Инициатором и организатором сопротивления стал беглый Шейх-Али-хан, а потому главной тактической задачей стала поимка дербентского хана.
«Записка» Буткова: «24-го (мая. – Я. Г.) Его превосходительство Сергий Алексеевич, взяв в команду свою Кавказский гренадерский полк, 3-й егерский кубанский батальон, 4 орудия главной артиллерии (пушки Ермолова. – Я. Г.), Хоперский и Семейный казачьи полки, выступил с оными к Кубе, для удержания жителей от наклонности к Шейх-Али-хану».
Стремительные броски в горы с целью застать дербентского хана врасплох и захватить не приносили результата.

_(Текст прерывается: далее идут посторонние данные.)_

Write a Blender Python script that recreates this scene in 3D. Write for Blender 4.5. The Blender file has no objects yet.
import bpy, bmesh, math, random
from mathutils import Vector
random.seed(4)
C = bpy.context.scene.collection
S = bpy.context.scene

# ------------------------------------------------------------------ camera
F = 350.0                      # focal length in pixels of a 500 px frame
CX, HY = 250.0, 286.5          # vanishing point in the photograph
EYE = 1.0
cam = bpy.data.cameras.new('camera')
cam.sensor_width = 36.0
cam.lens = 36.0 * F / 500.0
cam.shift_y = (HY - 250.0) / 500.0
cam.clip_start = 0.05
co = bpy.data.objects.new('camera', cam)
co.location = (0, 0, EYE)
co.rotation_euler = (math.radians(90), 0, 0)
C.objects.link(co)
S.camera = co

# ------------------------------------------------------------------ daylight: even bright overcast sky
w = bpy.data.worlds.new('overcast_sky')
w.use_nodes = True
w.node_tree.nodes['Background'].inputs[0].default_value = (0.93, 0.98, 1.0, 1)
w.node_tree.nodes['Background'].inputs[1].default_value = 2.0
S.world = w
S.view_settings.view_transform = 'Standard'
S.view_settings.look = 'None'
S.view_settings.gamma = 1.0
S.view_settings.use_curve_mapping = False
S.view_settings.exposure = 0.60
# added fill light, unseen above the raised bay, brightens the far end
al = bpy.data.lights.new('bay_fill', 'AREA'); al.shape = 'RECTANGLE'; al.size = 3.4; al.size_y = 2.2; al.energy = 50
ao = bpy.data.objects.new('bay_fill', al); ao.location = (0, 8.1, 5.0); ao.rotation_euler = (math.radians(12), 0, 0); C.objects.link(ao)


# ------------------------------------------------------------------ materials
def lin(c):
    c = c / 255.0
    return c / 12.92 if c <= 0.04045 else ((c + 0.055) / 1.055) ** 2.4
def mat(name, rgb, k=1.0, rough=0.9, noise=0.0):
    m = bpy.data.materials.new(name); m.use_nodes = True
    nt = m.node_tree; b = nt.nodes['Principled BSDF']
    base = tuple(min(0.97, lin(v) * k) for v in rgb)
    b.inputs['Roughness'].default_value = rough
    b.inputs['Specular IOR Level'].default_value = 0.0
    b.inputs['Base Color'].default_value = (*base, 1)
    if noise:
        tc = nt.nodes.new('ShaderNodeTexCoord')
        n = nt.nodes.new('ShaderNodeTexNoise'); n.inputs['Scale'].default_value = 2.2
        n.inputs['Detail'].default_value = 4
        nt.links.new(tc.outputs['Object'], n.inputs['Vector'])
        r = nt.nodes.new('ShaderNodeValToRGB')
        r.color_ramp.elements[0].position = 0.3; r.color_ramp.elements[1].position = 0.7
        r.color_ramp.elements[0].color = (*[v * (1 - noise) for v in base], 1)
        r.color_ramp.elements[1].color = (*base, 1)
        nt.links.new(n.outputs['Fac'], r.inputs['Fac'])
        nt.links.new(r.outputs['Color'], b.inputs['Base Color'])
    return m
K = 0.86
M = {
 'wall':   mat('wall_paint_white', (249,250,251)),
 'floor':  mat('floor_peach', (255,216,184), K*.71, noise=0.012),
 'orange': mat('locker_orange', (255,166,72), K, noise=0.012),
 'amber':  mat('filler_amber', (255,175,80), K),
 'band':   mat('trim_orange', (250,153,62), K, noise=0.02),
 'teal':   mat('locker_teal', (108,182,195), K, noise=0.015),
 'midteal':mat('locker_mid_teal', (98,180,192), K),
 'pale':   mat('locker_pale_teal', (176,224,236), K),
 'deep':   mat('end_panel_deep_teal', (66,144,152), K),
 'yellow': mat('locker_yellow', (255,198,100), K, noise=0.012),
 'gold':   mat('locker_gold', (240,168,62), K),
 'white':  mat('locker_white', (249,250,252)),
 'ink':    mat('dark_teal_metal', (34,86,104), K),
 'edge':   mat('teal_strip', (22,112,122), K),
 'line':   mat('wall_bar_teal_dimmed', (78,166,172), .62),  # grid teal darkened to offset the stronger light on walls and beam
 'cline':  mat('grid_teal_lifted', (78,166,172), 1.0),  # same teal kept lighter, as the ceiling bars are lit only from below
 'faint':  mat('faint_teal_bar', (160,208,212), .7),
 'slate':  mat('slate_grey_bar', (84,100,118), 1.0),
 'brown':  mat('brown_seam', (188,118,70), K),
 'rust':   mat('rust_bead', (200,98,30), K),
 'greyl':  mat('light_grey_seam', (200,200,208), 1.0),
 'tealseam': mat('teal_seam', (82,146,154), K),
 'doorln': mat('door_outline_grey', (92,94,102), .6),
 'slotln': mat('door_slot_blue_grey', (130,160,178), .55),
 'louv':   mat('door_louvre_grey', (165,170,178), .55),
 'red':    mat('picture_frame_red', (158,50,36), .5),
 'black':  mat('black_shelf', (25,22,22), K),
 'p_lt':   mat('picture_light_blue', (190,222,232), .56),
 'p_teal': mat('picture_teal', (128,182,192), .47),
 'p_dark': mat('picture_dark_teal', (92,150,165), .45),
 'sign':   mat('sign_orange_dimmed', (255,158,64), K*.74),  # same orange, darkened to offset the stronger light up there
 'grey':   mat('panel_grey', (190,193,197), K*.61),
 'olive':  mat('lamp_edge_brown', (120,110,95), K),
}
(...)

Корпус двигался медленно, стараясь закрепить за собой пройденное пространство, что становилось все труднее. Растянутость коммуникаций делала их особенно уязвимыми.
Шейх-Али-хан и его соратники отнюдь не ограничивались малыми диверсиями и налетами. Они вырабатывали стратегию и тактику постоянного давления на русских.
«Материалы» Буткова: «Доходящие ежедневно слухи, что партия Шейх-Али-хана в горах приметно умножается, заставили опасаться последствий, могущих быть нам неприятными, если жители выйдут из нашего повиновения и присоединятся к замыслам беглеца».
Главная задача по отражению нападений дербентского хана возложена была на отряд генерала Булгакова. Но, как вскоре выяснилось, кавказского опыта Булгакова не хватало для эффективной борьбы с хитроумным противником.